1 files changed, 40 insertions, 12 deletions
diff --git a/src/2geom/ellipse.cpp b/src/2geom/ellipse.cpp
index fed3bf86f..4b5ad9762 100644
--- a/src/2geom/ellipse.cpp
+++ b/src/2geom/ellipse.cpp
@@ -205,22 +205,50 @@ Ellipse::arc(Point const &ip, Point const &inner, Point const &fp)
     bool sweep_flag = false;
 
     // Determination of large arc flag:
-    // The arc is larger than half of the ellipse if the inner point
-    // is on the same side of the line going from the initial
-    // to the final point as the center of the ellipse
-    Point versor = fp - ip;
-    double sdist_c = cross(versor, _center - ip);
-    double sdist_inner = cross(versor, inner - ip);
-
-    // if we have exactly half of an arc, do not set the large flag.

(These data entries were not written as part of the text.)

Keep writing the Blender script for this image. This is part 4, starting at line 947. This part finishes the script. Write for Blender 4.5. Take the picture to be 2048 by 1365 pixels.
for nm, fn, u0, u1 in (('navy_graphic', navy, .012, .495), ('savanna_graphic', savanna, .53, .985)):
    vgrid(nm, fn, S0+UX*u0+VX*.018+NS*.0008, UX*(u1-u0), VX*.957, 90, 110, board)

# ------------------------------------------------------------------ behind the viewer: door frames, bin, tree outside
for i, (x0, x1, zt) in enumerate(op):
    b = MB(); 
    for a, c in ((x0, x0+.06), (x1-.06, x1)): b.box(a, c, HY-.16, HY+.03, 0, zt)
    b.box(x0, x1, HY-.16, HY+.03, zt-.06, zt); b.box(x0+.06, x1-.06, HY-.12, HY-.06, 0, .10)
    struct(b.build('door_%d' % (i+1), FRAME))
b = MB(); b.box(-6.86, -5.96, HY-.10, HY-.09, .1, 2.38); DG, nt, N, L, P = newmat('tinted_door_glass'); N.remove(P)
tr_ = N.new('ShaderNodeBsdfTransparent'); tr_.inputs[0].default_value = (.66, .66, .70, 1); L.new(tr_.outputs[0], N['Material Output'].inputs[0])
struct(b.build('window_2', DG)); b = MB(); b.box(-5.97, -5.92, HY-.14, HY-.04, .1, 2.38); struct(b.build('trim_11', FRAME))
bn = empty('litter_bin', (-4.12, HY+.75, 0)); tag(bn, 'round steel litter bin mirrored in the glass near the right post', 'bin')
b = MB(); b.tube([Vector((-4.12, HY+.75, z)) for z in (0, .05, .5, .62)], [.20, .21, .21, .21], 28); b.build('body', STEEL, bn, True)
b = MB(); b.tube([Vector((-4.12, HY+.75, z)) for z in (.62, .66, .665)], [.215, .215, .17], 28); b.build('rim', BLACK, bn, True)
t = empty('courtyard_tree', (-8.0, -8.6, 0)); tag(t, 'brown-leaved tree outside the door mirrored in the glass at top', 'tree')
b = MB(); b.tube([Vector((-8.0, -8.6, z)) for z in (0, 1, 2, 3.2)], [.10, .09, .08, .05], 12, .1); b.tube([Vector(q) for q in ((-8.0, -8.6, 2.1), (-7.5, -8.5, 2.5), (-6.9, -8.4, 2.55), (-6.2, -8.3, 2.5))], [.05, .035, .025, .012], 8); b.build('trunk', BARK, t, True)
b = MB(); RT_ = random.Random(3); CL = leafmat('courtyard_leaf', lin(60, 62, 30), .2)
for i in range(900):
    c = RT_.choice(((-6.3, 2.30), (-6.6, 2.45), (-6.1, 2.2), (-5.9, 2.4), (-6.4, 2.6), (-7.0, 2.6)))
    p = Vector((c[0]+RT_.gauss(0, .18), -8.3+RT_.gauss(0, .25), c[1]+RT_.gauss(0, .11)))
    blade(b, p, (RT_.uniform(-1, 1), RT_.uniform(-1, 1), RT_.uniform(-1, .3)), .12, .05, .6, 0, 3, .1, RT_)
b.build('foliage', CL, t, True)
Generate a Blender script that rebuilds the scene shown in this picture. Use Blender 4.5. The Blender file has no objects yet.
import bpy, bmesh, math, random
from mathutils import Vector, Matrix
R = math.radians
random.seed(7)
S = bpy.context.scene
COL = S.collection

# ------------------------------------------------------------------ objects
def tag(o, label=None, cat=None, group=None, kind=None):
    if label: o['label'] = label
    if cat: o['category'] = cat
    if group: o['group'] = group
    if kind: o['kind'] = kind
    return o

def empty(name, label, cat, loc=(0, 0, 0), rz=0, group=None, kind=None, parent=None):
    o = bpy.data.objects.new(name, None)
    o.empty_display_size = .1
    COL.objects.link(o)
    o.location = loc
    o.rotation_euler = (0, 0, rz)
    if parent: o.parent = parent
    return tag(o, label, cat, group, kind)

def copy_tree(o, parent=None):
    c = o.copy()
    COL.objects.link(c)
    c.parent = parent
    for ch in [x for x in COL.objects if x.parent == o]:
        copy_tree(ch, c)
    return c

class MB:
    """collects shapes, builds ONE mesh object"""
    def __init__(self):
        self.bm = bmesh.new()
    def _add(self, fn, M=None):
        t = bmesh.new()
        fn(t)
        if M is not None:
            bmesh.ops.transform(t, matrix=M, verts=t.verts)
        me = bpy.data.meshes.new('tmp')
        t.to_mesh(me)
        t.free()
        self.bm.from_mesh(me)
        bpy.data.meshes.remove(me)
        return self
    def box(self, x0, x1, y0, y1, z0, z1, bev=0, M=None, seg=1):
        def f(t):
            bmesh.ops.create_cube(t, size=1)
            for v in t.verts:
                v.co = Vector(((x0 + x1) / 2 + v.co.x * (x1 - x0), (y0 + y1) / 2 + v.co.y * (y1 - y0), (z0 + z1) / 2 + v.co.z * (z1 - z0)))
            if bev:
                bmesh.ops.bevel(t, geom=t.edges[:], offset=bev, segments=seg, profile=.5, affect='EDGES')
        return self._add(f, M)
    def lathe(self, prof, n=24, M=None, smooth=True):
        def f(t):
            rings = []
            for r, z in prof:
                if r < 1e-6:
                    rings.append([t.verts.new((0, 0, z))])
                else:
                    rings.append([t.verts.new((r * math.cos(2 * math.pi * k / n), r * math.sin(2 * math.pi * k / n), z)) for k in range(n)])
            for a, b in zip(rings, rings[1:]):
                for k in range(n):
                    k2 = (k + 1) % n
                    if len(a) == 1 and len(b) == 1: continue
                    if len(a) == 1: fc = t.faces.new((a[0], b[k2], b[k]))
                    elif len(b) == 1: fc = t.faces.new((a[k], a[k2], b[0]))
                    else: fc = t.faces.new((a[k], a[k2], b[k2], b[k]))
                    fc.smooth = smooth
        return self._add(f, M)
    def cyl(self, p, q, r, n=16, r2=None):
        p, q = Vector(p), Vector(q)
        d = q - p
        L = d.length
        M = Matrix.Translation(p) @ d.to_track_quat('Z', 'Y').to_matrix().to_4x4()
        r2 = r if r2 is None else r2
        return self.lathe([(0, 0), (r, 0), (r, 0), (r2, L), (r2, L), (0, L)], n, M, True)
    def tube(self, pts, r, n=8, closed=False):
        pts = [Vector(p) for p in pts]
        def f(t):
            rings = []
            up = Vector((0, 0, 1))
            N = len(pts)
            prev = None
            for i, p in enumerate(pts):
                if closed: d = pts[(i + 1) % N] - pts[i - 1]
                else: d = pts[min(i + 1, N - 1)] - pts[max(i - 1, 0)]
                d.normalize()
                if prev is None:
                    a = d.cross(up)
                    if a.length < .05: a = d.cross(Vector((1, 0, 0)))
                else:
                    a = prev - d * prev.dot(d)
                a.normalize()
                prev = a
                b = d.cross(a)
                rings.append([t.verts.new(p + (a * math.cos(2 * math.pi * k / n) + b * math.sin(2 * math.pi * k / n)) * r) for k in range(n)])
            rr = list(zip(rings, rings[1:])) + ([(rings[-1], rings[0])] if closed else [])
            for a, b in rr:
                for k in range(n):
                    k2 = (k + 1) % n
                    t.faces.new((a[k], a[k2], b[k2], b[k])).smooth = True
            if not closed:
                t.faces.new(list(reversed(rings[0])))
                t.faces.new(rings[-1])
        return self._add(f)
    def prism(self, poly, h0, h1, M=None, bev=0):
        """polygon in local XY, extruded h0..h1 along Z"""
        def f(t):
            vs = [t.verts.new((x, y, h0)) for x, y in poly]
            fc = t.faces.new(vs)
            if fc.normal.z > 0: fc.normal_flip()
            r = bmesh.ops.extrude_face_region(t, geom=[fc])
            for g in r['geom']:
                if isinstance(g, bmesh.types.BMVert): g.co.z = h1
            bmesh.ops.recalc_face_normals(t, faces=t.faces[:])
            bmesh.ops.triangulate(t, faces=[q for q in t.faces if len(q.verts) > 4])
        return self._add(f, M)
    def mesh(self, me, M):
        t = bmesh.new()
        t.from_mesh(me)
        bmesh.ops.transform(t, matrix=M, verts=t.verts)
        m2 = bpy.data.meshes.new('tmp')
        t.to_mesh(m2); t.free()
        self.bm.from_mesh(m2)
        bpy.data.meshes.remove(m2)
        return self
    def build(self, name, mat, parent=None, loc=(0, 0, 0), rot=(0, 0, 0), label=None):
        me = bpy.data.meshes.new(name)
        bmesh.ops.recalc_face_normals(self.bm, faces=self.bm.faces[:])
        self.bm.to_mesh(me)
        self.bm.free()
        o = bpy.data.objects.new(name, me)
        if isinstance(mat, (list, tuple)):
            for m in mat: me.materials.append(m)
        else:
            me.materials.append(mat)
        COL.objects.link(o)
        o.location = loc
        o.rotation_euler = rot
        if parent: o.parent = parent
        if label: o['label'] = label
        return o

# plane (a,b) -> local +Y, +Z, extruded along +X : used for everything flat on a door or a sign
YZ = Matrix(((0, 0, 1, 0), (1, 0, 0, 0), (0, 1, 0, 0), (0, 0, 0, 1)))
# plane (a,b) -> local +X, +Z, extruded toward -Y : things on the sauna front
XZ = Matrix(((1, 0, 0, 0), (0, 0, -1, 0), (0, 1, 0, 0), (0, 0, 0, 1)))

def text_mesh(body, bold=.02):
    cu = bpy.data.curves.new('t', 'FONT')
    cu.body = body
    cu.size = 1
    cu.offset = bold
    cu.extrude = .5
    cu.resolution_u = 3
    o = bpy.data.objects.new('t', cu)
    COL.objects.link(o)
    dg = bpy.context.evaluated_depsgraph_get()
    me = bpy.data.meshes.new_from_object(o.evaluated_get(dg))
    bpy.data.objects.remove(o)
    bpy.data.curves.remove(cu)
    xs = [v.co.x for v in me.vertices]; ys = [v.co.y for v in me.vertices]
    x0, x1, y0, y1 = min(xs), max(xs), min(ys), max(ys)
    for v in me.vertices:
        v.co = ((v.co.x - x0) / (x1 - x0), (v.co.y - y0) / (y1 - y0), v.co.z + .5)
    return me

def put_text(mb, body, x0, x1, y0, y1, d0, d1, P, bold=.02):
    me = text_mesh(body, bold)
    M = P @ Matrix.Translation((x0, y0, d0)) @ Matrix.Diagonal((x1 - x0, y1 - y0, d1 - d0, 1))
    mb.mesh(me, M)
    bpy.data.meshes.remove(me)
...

-    if (sdist_c != 0 && sgn(sdist_c) == sgn(sdist_inner)) {
+    // large_arc is false when the inner point is on the same side
+    // of the center---initial point line as the final point, AND
+    // is on the same side of the center---final point line as the
+    // initial point.
+    // Additionally, large_arc is always false when we have exactly
+    // 1/2 of an arc, i.e. the cross product of the center -> initial point
+    // and center -> final point vectors is zero.
+    // Negating the above leads to the condition for large_arc being true.
+    Point fv = fp - _center;
+    Point iv = ip - _center;
+    Point innerv = inner - _center;
+    double ifcp = cross(fv, iv);
+
+    if (ifcp != 0 && (sgn(cross(fv, innerv)) != sgn(ifcp) ||
+                      sgn(cross(iv, innerv)) != sgn(-ifcp)))
+    {
         large_arc_flag = true;
     }
 
+    //cross(-iv, fv) && large_arc_flag
+    
+
     // Determination of sweep flag:
-    // If the inner point is on the left side of the ip-fp line,
-    // we go in clockwise direction.
-    if (sdist_inner < 0) {
+    // For clarity, let's assume that Y grows up. Then the cross product
+    // is positive for points on the left side of a vector and negative
+    // on the right side of a vector.
+    //
+    //     cross(?, v) > 0
+    //  o------------------->
+    //     cross(?, v) < 0
+    //
+    // If the arc is small (large_arc_flag is false) and the final point
+    // is on the right side of the vector initial point -> center,
+    // we have to go in the direction of increasing angles
+    // (counter-clockwise) and the sweep flag is true.
+    // If the arc is large, the opposite is true, since we have to reach
+    // the final point going the long way - in the other direction.
+    // We can express this observation as:
+    // cross(_center - ip, fp - _center) < 0 xor large_arc flag
+    // This is equal to:
+    // cross(-iv, fv) < 0 xor large_arc flag
+    // But cross(-iv, fv) is equal to cross(fv, iv) due to antisymmetry
+    // of the cross product, so we end up with the condition below.
+    if ((ifcp < 0) ^ large_arc_flag) {
         sweep_flag = true;
     }